Dataset records:
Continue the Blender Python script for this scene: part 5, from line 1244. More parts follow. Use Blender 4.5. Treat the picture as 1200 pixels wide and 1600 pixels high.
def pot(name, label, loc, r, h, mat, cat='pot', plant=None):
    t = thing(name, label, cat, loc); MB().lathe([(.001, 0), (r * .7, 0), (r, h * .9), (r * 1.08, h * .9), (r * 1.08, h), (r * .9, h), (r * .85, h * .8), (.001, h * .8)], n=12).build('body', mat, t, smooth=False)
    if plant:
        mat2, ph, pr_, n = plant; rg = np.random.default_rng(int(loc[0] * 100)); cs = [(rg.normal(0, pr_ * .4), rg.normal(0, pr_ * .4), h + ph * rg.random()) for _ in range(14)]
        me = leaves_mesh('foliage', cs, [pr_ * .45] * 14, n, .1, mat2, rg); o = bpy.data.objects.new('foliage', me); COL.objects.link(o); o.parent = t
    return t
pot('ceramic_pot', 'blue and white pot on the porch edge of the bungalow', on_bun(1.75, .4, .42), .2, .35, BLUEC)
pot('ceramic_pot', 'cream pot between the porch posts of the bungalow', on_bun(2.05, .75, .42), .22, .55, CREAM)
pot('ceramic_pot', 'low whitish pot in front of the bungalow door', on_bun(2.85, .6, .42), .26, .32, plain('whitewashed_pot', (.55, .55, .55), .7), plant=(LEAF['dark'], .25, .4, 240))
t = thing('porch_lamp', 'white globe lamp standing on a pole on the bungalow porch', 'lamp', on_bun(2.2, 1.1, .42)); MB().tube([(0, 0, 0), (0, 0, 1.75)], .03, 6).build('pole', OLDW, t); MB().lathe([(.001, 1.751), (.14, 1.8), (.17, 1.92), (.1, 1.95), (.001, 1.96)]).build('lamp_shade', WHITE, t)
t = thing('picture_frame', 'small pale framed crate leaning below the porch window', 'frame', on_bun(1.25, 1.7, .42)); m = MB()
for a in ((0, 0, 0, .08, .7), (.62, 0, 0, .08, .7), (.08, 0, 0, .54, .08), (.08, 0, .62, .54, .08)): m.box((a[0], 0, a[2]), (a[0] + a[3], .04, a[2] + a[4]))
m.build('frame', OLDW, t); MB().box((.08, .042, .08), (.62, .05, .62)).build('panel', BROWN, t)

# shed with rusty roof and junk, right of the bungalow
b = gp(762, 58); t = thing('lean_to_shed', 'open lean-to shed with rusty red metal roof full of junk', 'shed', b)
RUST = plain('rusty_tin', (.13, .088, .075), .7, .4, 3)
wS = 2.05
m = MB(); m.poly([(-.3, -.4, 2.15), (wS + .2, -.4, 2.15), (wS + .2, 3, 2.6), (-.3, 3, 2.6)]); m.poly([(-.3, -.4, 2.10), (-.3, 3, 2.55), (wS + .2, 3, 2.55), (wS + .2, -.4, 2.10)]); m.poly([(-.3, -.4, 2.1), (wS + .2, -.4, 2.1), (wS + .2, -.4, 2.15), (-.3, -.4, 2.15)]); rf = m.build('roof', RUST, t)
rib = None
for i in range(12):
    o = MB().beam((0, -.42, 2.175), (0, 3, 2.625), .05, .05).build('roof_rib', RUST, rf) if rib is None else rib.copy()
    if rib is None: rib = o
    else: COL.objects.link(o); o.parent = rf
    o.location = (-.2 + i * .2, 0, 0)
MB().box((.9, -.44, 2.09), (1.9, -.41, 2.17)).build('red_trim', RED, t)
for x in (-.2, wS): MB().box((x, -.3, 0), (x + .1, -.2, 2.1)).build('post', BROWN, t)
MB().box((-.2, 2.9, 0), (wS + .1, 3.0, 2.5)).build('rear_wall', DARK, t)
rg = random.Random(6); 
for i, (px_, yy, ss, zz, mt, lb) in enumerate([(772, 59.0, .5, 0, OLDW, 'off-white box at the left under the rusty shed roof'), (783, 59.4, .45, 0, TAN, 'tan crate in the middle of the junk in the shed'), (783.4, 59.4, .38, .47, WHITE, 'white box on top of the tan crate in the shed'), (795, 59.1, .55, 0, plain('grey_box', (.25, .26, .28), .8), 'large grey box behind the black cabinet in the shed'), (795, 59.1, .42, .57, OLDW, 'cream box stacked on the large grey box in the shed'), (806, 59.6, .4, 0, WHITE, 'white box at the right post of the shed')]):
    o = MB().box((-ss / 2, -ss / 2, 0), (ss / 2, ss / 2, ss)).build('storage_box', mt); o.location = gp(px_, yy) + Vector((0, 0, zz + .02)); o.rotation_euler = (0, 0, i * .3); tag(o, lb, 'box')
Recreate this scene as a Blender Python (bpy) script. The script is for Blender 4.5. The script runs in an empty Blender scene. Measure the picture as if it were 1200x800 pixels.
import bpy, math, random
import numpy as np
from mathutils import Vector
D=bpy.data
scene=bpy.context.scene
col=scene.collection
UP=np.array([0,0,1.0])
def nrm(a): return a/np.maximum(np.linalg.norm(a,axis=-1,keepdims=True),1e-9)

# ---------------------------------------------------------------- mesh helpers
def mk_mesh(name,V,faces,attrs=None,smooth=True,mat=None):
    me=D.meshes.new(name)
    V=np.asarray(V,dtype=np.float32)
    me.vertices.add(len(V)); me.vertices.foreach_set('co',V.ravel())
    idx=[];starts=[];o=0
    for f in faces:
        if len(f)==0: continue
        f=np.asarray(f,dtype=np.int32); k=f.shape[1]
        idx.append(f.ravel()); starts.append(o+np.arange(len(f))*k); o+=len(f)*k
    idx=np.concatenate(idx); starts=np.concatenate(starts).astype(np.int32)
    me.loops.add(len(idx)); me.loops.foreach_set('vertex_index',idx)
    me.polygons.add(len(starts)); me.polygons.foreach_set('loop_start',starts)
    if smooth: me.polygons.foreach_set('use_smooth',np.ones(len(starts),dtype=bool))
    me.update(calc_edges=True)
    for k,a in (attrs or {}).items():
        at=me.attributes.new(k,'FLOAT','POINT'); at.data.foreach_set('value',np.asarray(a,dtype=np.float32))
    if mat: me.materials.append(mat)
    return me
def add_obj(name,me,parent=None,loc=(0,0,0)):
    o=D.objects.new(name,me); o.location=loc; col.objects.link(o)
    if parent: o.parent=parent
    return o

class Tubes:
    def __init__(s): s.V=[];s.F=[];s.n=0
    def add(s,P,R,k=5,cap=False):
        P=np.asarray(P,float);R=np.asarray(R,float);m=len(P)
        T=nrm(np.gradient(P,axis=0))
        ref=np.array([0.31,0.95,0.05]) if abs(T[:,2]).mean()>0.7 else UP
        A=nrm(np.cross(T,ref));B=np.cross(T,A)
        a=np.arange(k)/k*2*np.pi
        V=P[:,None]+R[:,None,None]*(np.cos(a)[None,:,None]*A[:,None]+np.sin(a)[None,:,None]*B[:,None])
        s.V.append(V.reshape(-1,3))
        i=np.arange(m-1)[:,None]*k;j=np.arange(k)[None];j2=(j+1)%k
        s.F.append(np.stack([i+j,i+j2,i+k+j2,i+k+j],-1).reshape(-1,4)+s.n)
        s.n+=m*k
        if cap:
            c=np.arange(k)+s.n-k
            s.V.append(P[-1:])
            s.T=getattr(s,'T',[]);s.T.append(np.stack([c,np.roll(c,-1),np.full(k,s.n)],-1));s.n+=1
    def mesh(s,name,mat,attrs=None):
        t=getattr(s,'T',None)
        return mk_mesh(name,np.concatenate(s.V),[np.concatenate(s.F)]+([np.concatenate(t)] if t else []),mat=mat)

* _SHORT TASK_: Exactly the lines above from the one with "Recreate this scene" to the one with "def nrm(a): return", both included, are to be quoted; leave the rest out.

* _SOLUTION_:
Recreate this scene as a Blender Python (bpy) script. The script is for Blender 4.5. The script runs in an empty Blender scene. Measure the picture as if it were 1200x800 pixels.
import bpy, math, random
import numpy as np
from mathutils import Vector
D=bpy.data
scene=bpy.context.scene
col=scene.collection
UP=np.array([0,0,1.0])
def nrm(a): return a/np.maximum(np.linalg.norm(a,axis=-1,keepdims=True),1e-9)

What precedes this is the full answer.